Monthly Archives: January 2013

Rainbow serpent in the sky

It has been a while since I last visited Yuin country on the south coast of NSW. I didn’t revisit Gulaga Mountain, but I felt her presence. Not far from there, up the coast a little, a friend and I were talking about stories that people from different cultures might have about the same country/place. We were sitting on his back verandah with a clear view of a point (headland). He then pointed at the point and said something like, “For example, the Yuin Nation might say that the Rainbow Serpent created that headland over there,” then we continued our conversation.

About 15 minutes later, on this very sunny day, his wife ran up from the beach and called out, “Quickly, come and look, your grandson wants you to look at the Rainbow Serpent in the sky!” We both jumped off the verandah and went onto the grass and looked up at the sky. Right there in front of our eyes was a long snake shaped cloud running up and down the sky, with a rainbow right over the top of it and it was directly above the point!
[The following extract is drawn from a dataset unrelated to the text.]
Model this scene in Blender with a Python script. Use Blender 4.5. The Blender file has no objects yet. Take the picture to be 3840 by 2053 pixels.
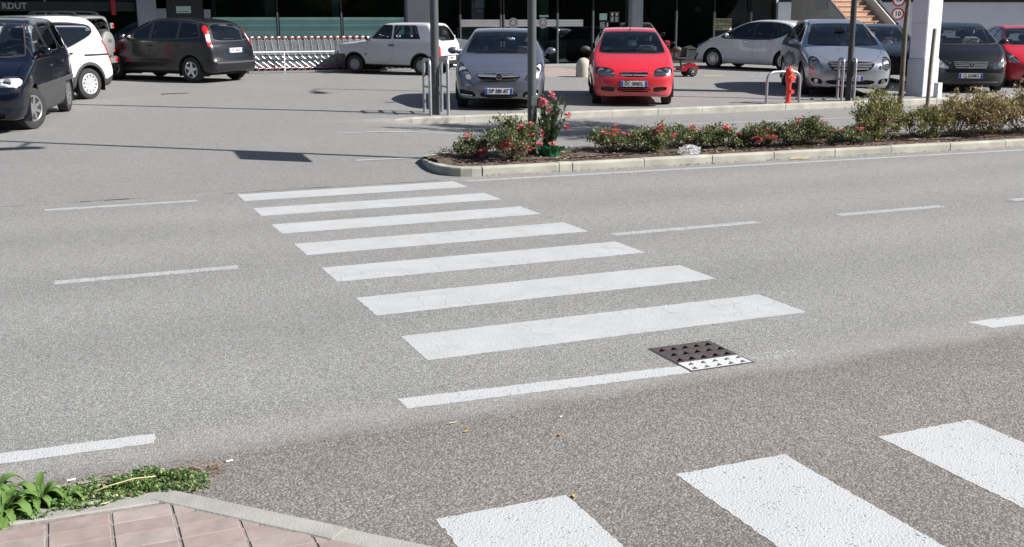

We just looked and each other in amazement. The cloud even had the spine of the snake in its formation. I have never seen a cloud like it before. There was no rain and no other rainbows in the sky that we could see, just the one rainbow on the snake cloud.

There are many takes on how one could interpret this happening, for example, coincidence or simple physics and meteorology. But I want to explore the possibility of having a dialogue with country. Is it possible for two non-Indigenous Australian people to be part of this type of dialogue? Regardless of what it meant or could mean, this happening opened up a space for my friend and I to talk about our experiences of feeling and being with country. Again, it is that which words cannot articulate, (a loose sand slipping through fingers kind of feeling) which I am challenged by in trying to write about my own being with country.